Sur le budget de l'Etat ou avec l'apport de nos partenaires en développement, nos magistrats et professeurs d'université vont renforcer la formation de nos policiers et surveillants de prison à des idées simples : « l'être humain est revêtu d'une éminente dignité », « la liberté est le principe et sa restriction, l'exception », « l'intégrité physique et morale de tout être est sacrée »…
Les institutions sont abstraites. Leur performance dépend de l'action des êtres humains qui les animent. D'où l'importance du choix des hommes et des femmes suivant la règle : « l'homme qu'il faut à la place qui convient ». Nos meilleurs magistrats, mutés ou mis au placard ces dernières années pour avoir refusé de se démarquer de l'application de la loi, vont retrouver la place qui leur revient dans l'organigramme de la justice.

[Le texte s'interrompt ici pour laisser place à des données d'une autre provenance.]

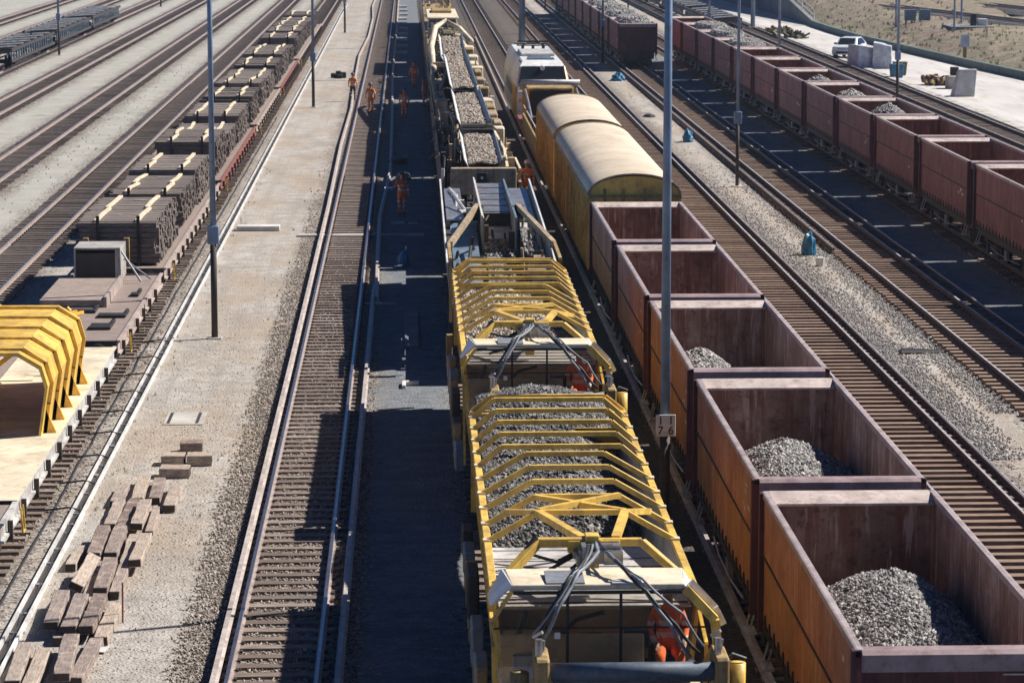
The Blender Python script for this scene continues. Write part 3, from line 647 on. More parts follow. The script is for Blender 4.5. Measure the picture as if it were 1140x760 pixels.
# ------------------------------------------------------------------ open hopper wagons
def hopper(side, post, inner, L=10.0, W=1.4):
    t = empty('hopper_wagon', (0, 0, 0)); zb, zt = 1.35, 3.5
    for s in (-1, 1):
        x = s * W
        MB().box(min(x - s * .05, x), max(x - s * .05, x), .1, L - .1, zb, 2.43).build('lower_side_wall', side, t)
        MB().box(min(x - s * .05, x + s * .008), max(x - s * .05, x + s * .008), .1, L - .1, 2.45, zt - .08).build('upper_side_wall', 'hop_pink' if side == 'hop_orange' else side, t)
        m = MB().extr([(x - s * .058, zb + .5), (x - s * .052, zb + .5), (x - s * .052, zt - .08), (x - s * .058, zt - .08)], 1, .12, L - .12); m.build('inner_lining', inner, t)
        MB().extr([(x - s * .07, zt - .10), (x + s * .035, zt - .10), (x + s * .035, zt - .01), (x + s * .01, zt), (x - s * .07, zt)], 1, 0, L).build('rim', 'hop_side_rim', t)
        MB().box(min(x, x + s * .03), max(x, x + s * .03), .1, L - .1, 2.42, 2.455).build('side_rib', 'black', t)
        m = MB()
        for k in range(17):   # one toothed edge strip
            y = .45 + k * (L - .9) / 16; h = (L - .9) / 32; a, b_ = sorted((x + s * .004, x + s * .026))
            m.hexa([(a, y - h, zb - .14), (b_, y - h, zb - .14), (b_, y + h, zb - .14), (a, y + h, zb - .14)], [(a, y - h, zb - .04), (b_, y - h, zb - .04), (b_, y + h, zb - .04), (a, y + h, zb - .04)])
            m.hexa([(a, y - .13, zb - .04), (b_, y - .13, zb - .04), (b_, y + .13, zb - .04), (a, y + .13, zb - .04)], [(a, y - .03, zb + .16), (b_, y - .03, zb + .16), (b_, y + .03, zb + .16), (a, y + .03, zb + .16)])
        bm = bmesh.new(); me = bpy.data.meshes.new('x'); me.from_pydata(m.v, [], m.f); bm.from_mesh(me); bmesh.ops.remove_doubles(bm, verts=bm.verts, dist=.002)
        m = MB(); bm.verts.ensure_lookup_table(); m.add([v.co[:] for v in bm.verts], [tuple(v.index for v in f.verts) for f in bm.faces]); bm.free(); bpy.data.meshes.remove(me)
        m.build('toothed_edge', 'black', t)
    # near end wall (outward chamfer at the top) and far end wall (inward sloping lip)
    MB().box(-W + .02, W - .02, .12, .17, zb, zt - .25).build('end_wall', post, t)
    MB().extr([(-.10, zt - .28), (.17, zt - .28), (.17, zt), (-.03, zt - .005), (-.10, zt - .05)], 0, -W + .04, W - .04).build('end_beam', 'beam_mauve', t)
    MB().box(-W + .06, W - .06, .172, .176, zb + .4, zt - .3).build('inner_lining', inner, t)
    MB().box(-W + .02, W - .02, L - .17, L - .12, zb, zt - .12).build('end_wall', post, t)
    MB().box(-W + .06, W - .06, L - .176, L - .172, zb + .4, zt - .2).build('inner_lining', inner, t)
    MB().extr([(L - .50, zt - .15), (L - .17, zt - .2), (L + .04, zt - .12), (L + .04, zt - .005), (L - .12, zt - .005), (L - .50, zt - .11)], 0, -W + .08, W - .08).build('end_lip', 'hop_rim', t)
    for y in (.0, L - .12):
        for s in (-1, 1): MB().box(s * W - .09, s * W + .07, y, y + .13, zb - .2, zt - .012).build('corner_post', post, t, bevel=.01)
    # sloping hopper floor
    MB().plate([(-W + .06, .18, 1.9), (W - .06, .18, 1.9), (W - .06, 1.2, 1.55), (-W + .06, 1.2, 1.55)], .03).box(-W + .06, W - .06, 1.2, L - 1.2, 1.50, 1.55).plate([(-W + .06, L - 1.2, 1.55), (W - .06, L - 1.2, 1.55), (W - .06, L - .18, 1.9), (-W + .06, L - .18, 1.9)], .03).build('floor', inner, t)
    m = MB()
    for s in (-1, 1):
        m.box(s * 1.15 - .08, s * 1.15 + .08, 0, L, .98, zb - .002)
    m.box(-1.2, 1.2, 0, .14, .85, zb - .003).box(-1.2, 1.2, L - .14, L, .85, zb - .003)
    m.hexa([(-.5, 3.4, .55), (.5, 3.4, .55), (.5, 6.6, .55), (-.5, 6.6, .55)], [(-1.05, 2.9, 1.49), (1.05, 2.9, 1.49), (1.05, 7.1, 1.49), (-1.05, 7.1, 1.49)])
    m.build('underframe', 'dark', t)
    # steps, brake pull rods
    for s in (-1, 1):
        for y in (.35, L - 1.0):
            m = MB().bars([(s * 1.34, y, 1.2), (s * 1.46, y, .75), (s * 1.46, y + .42, .75), (s * 1.34, y + .42, 1.2)], .03).box(min(s * 1.32, s * 1.5), max(s * 1.32, s * 1.5), y - .02, y + .44, .72, .76)
            m.build('step', 'lightgrey', t)
        m = MB().tube([(s * 1.30, 2.6, .8), (s * 1.34, 4.2, .74), (s * 1.34, 6.2, .74), (s * 1.30, 7.5, .8)], .025, 6).box(s * 1.3 - .05, s * 1.3 + .05, 4.6, 5.0, .66, 1.0)
        m.build('brake_rod', 'steel', t)
    bogie(t, 0, 1.9); bogie(t, 0, L - 1.9)
    buffers(t, 0, -1); buffers(t, L, 1)
    return t
def marks(parent, side, L, seed, mat='white', x=-1.402):
    """small stencilled data panels on the left side, as unreadable as in the photo"""
    r = random.Random(seed); m = MB()
    for k in range(5):
        y = r.choice([.6, .8, 1.0]) + r.uniform(0, 1.1); z = r.uniform(2.0, 3.1); m.box(x - .004, x, y, y + r.uniform(.15, .35), z, z + r.uniform(.05, .1))
    m.build('stencil_marks', mat, parent)
h0 = hopper('hop_orange', 'hop_maroon_post', 'hop_inner')
tag(h0, 'nearest rust orange hopper wagon with a big gravel heap, at the lower right corner', 'hopper wagon', 'rust orange hopper wagons')
h0.location = (7.22, 36.15, 0)
hl = ['second rust orange hopper wagon from the camera, with a gravel heap against its near end', 'third rust orange hopper wagon, behind the pole with the number sign, with a small heap', 'fourth rust orange hopper wagon, empty and crossed by the sign pole', 'farthest rust orange hopper wagon, coupled to the barrel roofed wagon, empty with red brown inside']
for y, l in zip((47.15, 58.35, 69.35, 80.5), hl):
    c = copy_tree(h0); c.location = (7.22, y, 0); c['label'] = l
# pipe outline on the near wagon's end
MB().bars([(.5, -.03, 3.16), (1.0, -.03, 3.16), (1.02, -.03, 2.95), (1.36, -.03, 2.95)], .02).build('hand_rail', 'lightgrey', h0)
h1 = hopper('hop_maroon', 'hop_maroon_post', 'hop_inner_rust')
tag(h1, 'empty maroon hopper wagon at the right edge, its left side fully in view', 'hopper wagon', 'maroon hopper wagons of the long row')
h1.location = (21.87, 103.9, 0)
gl = {1: 'second maroon wagon of the long row, empty, just before the steep gravel cone', 2: 'third maroon wagon of the long row, with a steep gravel cone', 3: 'fourth maroon wagon of the long row, gravel cone behind its near rim', 4: 'fifth maroon wagon of the long row, broad low gravel heap', 5: 'sixth maroon wagon of the long row, empty', 6: 'seventh maroon wagon of the long row, empty inside in shade', 7: 'eighth maroon wagon of the long row, filled with gravel to the rim', 8: 'ninth maroon wagon of the long row, filled with gravel near the tall pole', 9: 'tenth maroon wagon of the long row, gravel showing above the rim', 10: 'farthest maroon wagon of the long row, empty, beside the tall sign pole', -1: 'maroon wagon cut by the right edge below the empty one', -2: 'maroon wagon at the right margin, partly outside the photo', -3: 'maroon wagon outside the right margin'}
GW = {0: h1}
for k, l in gl.items():
    c = copy_tree(h1); c.location = (21.87, 103.9 + 11.15 * k, 0); c['label'] = l; GW[k] = c
for k, c in GW.items(): marks(c, -1, 10, k + 20)
for k, c in enumerate([o for o in bpy.data.objects if o.parent is None and o.get('group') == 'rust orange hopper wagons']): marks(c, -1, 10, k + 50, 'hop_rim', -1.41)
h2 = copy_tree(h1); h2.location = (17.05, 213.6, 0); h2['label'] = 'lone maroon hopper end facing the camera at the top, filled with gravel'; h2['group'] = 'maroon hopper wagons of the far row'
for k in range(1, 9):
    c = copy_tree(h1); c.location = (17.05, 213.6 + 11.15 * k, 0); c['group'] = 'maroon hopper wagons of the far row'
    c['label'] = ['second wagon', 'third wagon', 'fourth wagon', 'fifth wagon', 'sixth wagon', 'seventh wagon', 'eighth wagon', 'ninth wagon'][k - 1] + ' of the far maroon hopper row, counted from its near end'

# ------------------------------------------------------------------ gravel heaps
def heap(label, cx, cy, rx0, rx1, ry0, ry1, zf, zp, x0, x1, y0, y1, n, size=.045, mat='pebble', base='gravel', seed=0, group='gravel heaps in the wagons', flat=0):
    """cone of crushed stone clipped to a box; rx0/rx1: reach to the left/right, ry0/ry1: near/far"""
    def H(x, y):
        dx = (x - cx) / (rx0 if x < cx else rx1); dy = (y - cy) / (ry0 if y < cy else ry1); r = math.sqrt(dx * dx + dy * dy)
        h = (1 - r) if r < 1 else -0.3
        if flat: h = min(h, flat) / flat if r < 1 else -.3
        h = h - .06 * math.exp(-(r * 5) ** 2) * 2
        return zf + (zp - zf) * h + mn.noise((x * 1.7 + seed, y * 1.7, 0)) * .07
    nx, ny = 26, 44; V = []; F = []
    for j in range(ny + 1):
        for i in range(nx + 1):
            x = x0 + (x1 - x0) * i / nx; y = y0 + (y1 - y0) * j / ny; V.append((x, y, max(zf - .12, H(x, y))))
    for j in range(ny):
        for i in range(nx):
            a = j * (nx + 1) + i; F.append((a, a + 1, a + nx + 2, a + nx + 1))
    P = []
    while len(P) < n:
        x = random.uniform(x0, x1); y = random.uniform(y0, y1); h = H(x, y)
        if h > zf - .03: P.append((x, y, h + random.uniform(-.01, .02)))
        elif random.random() < .05: n -= 1
    for _ in range(int(len(P) * .06)): P.append((random.uniform(x0, x1), y0 + (y1 - y0) * random.random() ** .7, zf - .1 + (.12 if .12 < 1 else 0)))
    v, f = stones(np.array(P), size); nV = len(V); F3 = []
    for a, b, c, d in F: F3 += [(a, b, c), (a, c, d)]
    VV = np.concatenate([np.array(V), v]); FF = np.concatenate([np.array(F3), f + nV])
    o = npmesh('gravel_heap', VV, FF, mat); tag(o, label, 'gravel', group, 'stuff'); return o
heap('large heap of grey gravel in the nearest orange hopper', 7.5, 43.3, 2.4, 1.8, 9.0, 3.1, 1.56, 3.0, 5.9, 8.54, 36.45, 45.9, 24000, .035)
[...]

N'importe qui ne doit pas être Premier ministre ni ministre. Il y va de la respectabilité et de l'efficacité de l'Etat. Des Sénégalais de l'intérieur et de la diaspora, issus de l'administration ou du privé, compétents et respectables, vont être choisis pour exercer les plus hautes fonctions étatiques. Dans ce cadre un certain nombre de Directions centrales feront l'objet d'appel à candidatures.
En ce qui concerne la décentralisation, je m'engage à donner plus de pouvoir aux élus et aux exécutifs locaux (Présidents de région, Maires et Présidents de Conseil ruraux). Il s'agit notamment de mettre en place une fiscalité locale apte à générer des ressources additionnelles aux collectivités locales afin que les transferts de compétence se fassent concomitamment aux transferts de ressources.
En ce qui concerne les communautés rurales, le Président du Conseil rural sera officier d'Etat Civil Principal dans sa circonscription à l'instar du Maire : ces Présidents du Conseil rural, compte tenu de l'étendue de leur terroir et des faibles ressources de leurs budgets seront dotés de véhicules de fonction afin de leur permettre d'effectuer leur mission dans de meilleures conditions.
Dans l'attente de vos réactions à ces idées, je vous donne rendez-vous très prochainement, mes chers compatriotes, pour vous soumettre d'autres propositions.